A trip from Paulding County to the Etowah River to go swimming took a tragic turn Tuesday when a 17-year-old high school student became swept up in the currents, was pulled under the water and drowned, officials said.

The victim was identified as Sergio Cadenas of Dallas, Ga., Bartow County EMS spokesman Brad Cothran said Wednesday.

Cothran said Cadenas and two friends were swimming in the Etowah River Tuesday afternoon when they decided to swim out to several large, concrete pillars in the middle of the waterway that hold up raised train tracks. They were in Cartersville near Old River Road and Highway 293.

The pillars have metals rungs on the side; the group was hoping to climb up them and eventually jump off into the river, the friends said.

“Halfway out, [Cadenas] started struggling and went under,” Cothran said. “The current had already moved him some.”

Cadenas came up once, struggling for air — before being swept under once again, Cothran said.

“He did not resurface,” he said.

A call for a possible drowning came into emergency services at around 1:30 p.m., and the search for the teen’s body lasted more than two hours. Search boats with sonar detection descended onto the river as the Georgia Department of Natural Resources deployed their helicopter search units, a spokesman said.

By 3:45, Cadenas’ body was recovered, about 300 yards from where he went under.

The Paulding County School District said in a statement that they were “deeply saddened” to hear of Cadenas’ death.

“Our thoughts and prayers are with his family and friends during this difficult time,” the district said.

Cadenas’ family members could not be reached for comment Wednesday. They did not return voicemail messages left at phone numbers listed under their names.

The drowning was the fourth this year in Bartow County. One was in nearby Lake Allatoona, and another two were in personal pools, Cothran said.

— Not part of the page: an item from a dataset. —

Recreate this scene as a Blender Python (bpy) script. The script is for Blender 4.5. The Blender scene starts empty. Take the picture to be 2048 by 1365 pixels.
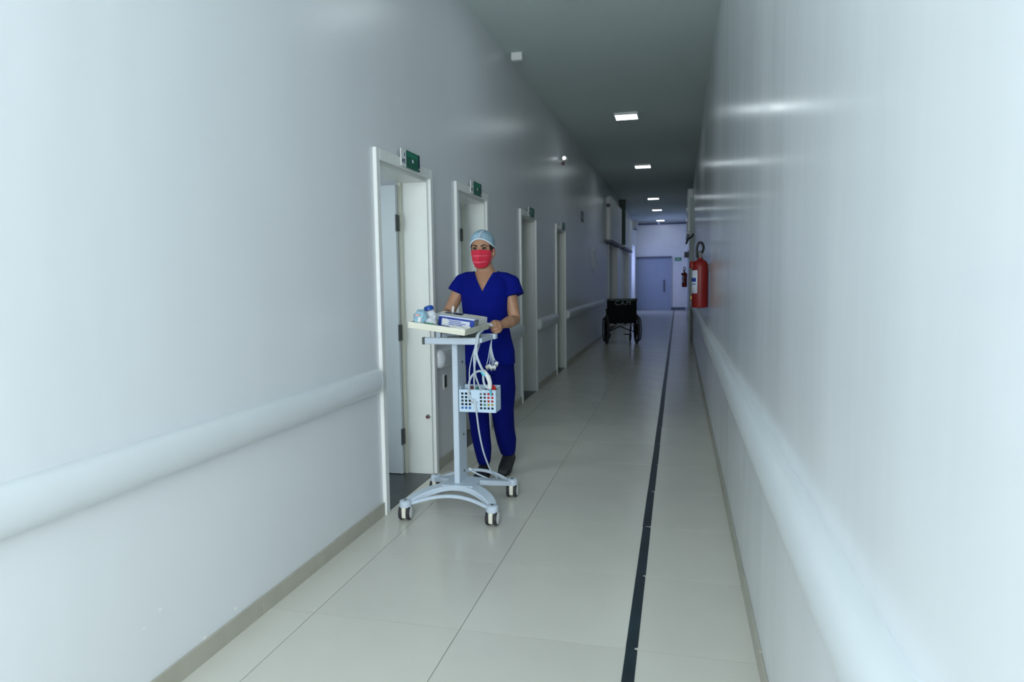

It was at least the 23rd drowning this year in the whole state, according to state statistics, although DNR spokesman Mark McKinnon said that figure may be even higher due to possible underreporting by local communities.

No foul play is suspected in Cadenas’ death; rather, Cothran said, the strong currents in the river are most likely to blame.

The area where the teens were swimming is slowly becoming an increasingly popular place for people to swim, Cothran said.

“Usually it’s more of a fishing area,” he said.

It is not illegal to swim in the river. The Etowah River has long been a popular spot for swimming, canoeing and kayaking, Cothran said.